▸ **Given request**
Output the data exactly, with every line intact.

▸ **Data extract**
◇ ◇ ◇ ◇

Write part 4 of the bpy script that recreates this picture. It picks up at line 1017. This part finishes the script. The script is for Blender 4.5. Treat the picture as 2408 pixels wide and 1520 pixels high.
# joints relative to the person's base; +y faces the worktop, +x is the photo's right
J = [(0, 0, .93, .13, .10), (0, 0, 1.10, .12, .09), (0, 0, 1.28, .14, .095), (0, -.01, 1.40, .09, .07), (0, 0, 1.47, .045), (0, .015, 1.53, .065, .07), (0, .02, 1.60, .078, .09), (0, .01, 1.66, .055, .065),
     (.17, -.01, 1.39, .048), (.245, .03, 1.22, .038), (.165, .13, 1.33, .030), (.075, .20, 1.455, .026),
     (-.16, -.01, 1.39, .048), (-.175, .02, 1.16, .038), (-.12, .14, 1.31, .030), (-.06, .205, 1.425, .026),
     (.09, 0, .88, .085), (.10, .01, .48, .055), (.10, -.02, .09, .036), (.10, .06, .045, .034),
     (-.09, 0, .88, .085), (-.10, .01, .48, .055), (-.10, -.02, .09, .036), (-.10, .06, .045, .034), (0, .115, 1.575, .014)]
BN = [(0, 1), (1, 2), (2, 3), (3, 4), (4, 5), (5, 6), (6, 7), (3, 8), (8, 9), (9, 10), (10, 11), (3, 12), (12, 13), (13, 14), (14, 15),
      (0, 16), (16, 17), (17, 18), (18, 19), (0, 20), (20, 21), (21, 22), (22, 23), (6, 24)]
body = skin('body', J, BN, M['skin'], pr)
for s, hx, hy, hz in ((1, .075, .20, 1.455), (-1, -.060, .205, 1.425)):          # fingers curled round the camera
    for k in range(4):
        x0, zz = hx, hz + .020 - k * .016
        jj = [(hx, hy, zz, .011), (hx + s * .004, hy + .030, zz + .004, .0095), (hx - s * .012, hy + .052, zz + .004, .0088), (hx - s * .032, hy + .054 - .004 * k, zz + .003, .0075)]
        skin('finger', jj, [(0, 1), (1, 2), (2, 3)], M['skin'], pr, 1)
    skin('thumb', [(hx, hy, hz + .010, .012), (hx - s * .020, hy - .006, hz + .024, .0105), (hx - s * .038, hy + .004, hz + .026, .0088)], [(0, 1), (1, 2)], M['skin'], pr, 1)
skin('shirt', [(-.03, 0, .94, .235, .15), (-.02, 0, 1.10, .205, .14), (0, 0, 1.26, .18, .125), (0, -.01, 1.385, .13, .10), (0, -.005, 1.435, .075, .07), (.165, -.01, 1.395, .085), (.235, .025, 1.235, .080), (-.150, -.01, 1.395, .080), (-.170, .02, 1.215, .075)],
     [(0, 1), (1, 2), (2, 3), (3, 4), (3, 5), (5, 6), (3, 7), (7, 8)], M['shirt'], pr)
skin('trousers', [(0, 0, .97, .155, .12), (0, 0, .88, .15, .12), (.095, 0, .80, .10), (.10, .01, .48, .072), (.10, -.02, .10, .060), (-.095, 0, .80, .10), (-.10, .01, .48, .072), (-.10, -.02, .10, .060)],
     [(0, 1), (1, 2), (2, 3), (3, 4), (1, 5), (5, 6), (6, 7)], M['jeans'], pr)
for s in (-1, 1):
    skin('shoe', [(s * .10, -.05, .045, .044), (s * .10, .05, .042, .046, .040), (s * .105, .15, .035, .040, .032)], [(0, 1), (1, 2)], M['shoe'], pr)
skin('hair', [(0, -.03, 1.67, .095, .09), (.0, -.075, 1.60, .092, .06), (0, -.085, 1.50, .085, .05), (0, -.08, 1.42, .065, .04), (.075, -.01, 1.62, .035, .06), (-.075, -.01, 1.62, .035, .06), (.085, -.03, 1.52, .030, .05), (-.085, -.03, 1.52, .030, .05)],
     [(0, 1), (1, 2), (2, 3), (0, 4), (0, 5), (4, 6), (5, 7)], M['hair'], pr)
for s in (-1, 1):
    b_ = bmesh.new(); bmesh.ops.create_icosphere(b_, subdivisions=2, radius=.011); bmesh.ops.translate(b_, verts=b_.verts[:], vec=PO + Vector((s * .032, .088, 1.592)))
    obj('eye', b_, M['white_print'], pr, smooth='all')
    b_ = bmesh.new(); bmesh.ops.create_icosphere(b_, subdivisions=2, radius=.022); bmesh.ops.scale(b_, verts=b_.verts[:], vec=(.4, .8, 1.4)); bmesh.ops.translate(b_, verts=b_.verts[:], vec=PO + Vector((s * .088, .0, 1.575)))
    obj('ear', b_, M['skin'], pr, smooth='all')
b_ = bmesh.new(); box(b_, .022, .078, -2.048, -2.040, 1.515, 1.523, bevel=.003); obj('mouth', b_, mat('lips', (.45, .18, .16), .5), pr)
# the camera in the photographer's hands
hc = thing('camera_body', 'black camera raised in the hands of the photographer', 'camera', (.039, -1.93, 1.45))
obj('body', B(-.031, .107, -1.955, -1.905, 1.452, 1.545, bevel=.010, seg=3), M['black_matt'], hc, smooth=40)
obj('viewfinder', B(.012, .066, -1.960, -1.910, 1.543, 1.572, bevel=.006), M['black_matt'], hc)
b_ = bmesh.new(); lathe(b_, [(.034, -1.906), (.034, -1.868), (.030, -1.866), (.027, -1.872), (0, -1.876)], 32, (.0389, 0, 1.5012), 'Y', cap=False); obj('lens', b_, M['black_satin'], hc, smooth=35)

◇ ◇ ◇ ◇

▸ **Solution**
Write part 4 of the bpy script that recreates this picture. It picks up at line 1017. This part finishes the script. The script is for Blender 4.5. Treat the picture as 2408 pixels wide and 1520 pixels high.
# joints relative to the person's base; +y faces the worktop, +x is the photo's right
J = [(0, 0, .93, .13, .10), (0, 0, 1.10, .12, .09), (0, 0, 1.28, .14, .095), (0, -.01, 1.40, .09, .07), (0, 0, 1.47, .045), (0, .015, 1.53, .065, .07), (0, .02, 1.60, .078, .09), (0, .01, 1.66, .055, .065),
     (.17, -.01, 1.39, .048), (.245, .03, 1.22, .038), (.165, .13, 1.33, .030), (.075, .20, 1.455, .026),
     (-.16, -.01, 1.39, .048), (-.175, .02, 1.16, .038), (-.12, .14, 1.31, .030), (-.06, .205, 1.425, .026),
     (.09, 0, .88, .085), (.10, .01, .48, .055), (.10, -.02, .09, .036), (.10, .06, .045, .034),
     (-.09, 0, .88, .085), (-.10, .01, .48, .055), (-.10, -.02, .09, .036), (-.10, .06, .045, .034), (0, .115, 1.575, .014)]
BN = [(0, 1), (1, 2), (2, 3), (3, 4), (4, 5), (5, 6), (6, 7), (3, 8), (8, 9), (9, 10), (10, 11), (3, 12), (12, 13), (13, 14), (14, 15),
      (0, 16), (16, 17), (17, 18), (18, 19), (0, 20), (20, 21), (21, 22), (22, 23), (6, 24)]
body = skin('body', J, BN, M['skin'], pr)
for s, hx, hy, hz in ((1, .075, .20, 1.455), (-1, -.060, .205, 1.425)):          # fingers curled round the camera
    for k in range(4):
        x0, zz = hx, hz + .020 - k * .016
        jj = [(hx, hy, zz, .011), (hx + s * .004, hy + .030, zz + .004, .0095), (hx - s * .012, hy + .052, zz + .004, .0088), (hx - s * .032, hy + .054 - .004 * k, zz + .003, .0075)]
        skin('finger', jj, [(0, 1), (1, 2), (2, 3)], M['skin'], pr, 1)
    skin('thumb', [(hx, hy, hz + .010, .012), (hx - s * .020, hy - .006, hz + .024, .0105), (hx - s * .038, hy + .004, hz + .026, .0088)], [(0, 1), (1, 2)], M['skin'], pr, 1)
skin('shirt', [(-.03, 0, .94, .235, .15), (-.02, 0, 1.10, .205, .14), (0, 0, 1.26, .18, .125), (0, -.01, 1.385, .13, .10), (0, -.005, 1.435, .075, .07), (.165, -.01, 1.395, .085), (.235, .025, 1.235, .080), (-.150, -.01, 1.395, .080), (-.170, .02, 1.215, .075)],
     [(0, 1), (1, 2), (2, 3), (3, 4), (3, 5), (5, 6), (3, 7), (7, 8)], M['shirt'], pr)
skin('trousers', [(0, 0, .97, .155, .12), (0, 0, .88, .15, .12), (.095, 0, .80, .10), (.10, .01, .48, .072), (.10, -.02, .10, .060), (-.095, 0, .80, .10), (-.10, .01, .48, .072), (-.10, -.02, .10, .060)],
     [(0, 1), (1, 2), (2, 3), (3, 4), (1, 5), (5, 6), (6, 7)], M['jeans'], pr)
for s in (-1, 1):
    skin('shoe', [(s * .10, -.05, .045, .044), (s * .10, .05, .042, .046, .040), (s * .105, .15, .035, .040, .032)], [(0, 1), (1, 2)], M['shoe'], pr)
skin('hair', [(0, -.03, 1.67, .095, .09), (.0, -.075, 1.60, .092, .06), (0, -.085, 1.50, .085, .05), (0, -.08, 1.42, .065, .04), (.075, -.01, 1.62, .035, .06), (-.075, -.01, 1.62, .035, .06), (.085, -.03, 1.52, .030, .05), (-.085, -.03, 1.52, .030, .05)],
     [(0, 1), (1, 2), (2, 3), (0, 4), (0, 5), (4, 6), (5, 7)], M['hair'], pr)
for s in (-1, 1):
    b_ = bmesh.new(); bmesh.ops.create_icosphere(b_, subdivisions=2, radius=.011); bmesh.ops.translate(b_, verts=b_.verts[:], vec=PO + Vector((s * .032, .088, 1.592)))
    obj('eye', b_, M['white_print'], pr, smooth='all')
    b_ = bmesh.new(); bmesh.ops.create_icosphere(b_, subdivisions=2, radius=.022); bmesh.ops.scale(b_, verts=b_.verts[:], vec=(.4, .8, 1.4)); bmesh.ops.translate(b_, verts=b_.verts[:], vec=PO + Vector((s * .088, .0, 1.575)))
    obj('ear', b_, M['skin'], pr, smooth='all')
b_ = bmesh.new(); box(b_, .022, .078, -2.048, -2.040, 1.515, 1.523, bevel=.003); obj('mouth', b_, mat('lips', (.45, .18, .16), .5), pr)
# the camera in the photographer's hands
hc = thing('camera_body', 'black camera raised in the hands of the photographer', 'camera', (.039, -1.93, 1.45))
obj('body', B(-.031, .107, -1.955, -1.905, 1.452, 1.545, bevel=.010, seg=3), M['black_matt'], hc, smooth=40)
obj('viewfinder', B(.012, .066, -1.960, -1.910, 1.543, 1.572, bevel=.006), M['black_matt'], hc)
b_ = bmesh.new(); lathe(b_, [(.034, -1.906), (.034, -1.868), (.030, -1.866), (.027, -1.872), (0, -1.876)], 32, (.0389, 0, 1.5012), 'Y', cap=False); obj('lens', b_, M['black_satin'], hc, smooth=35)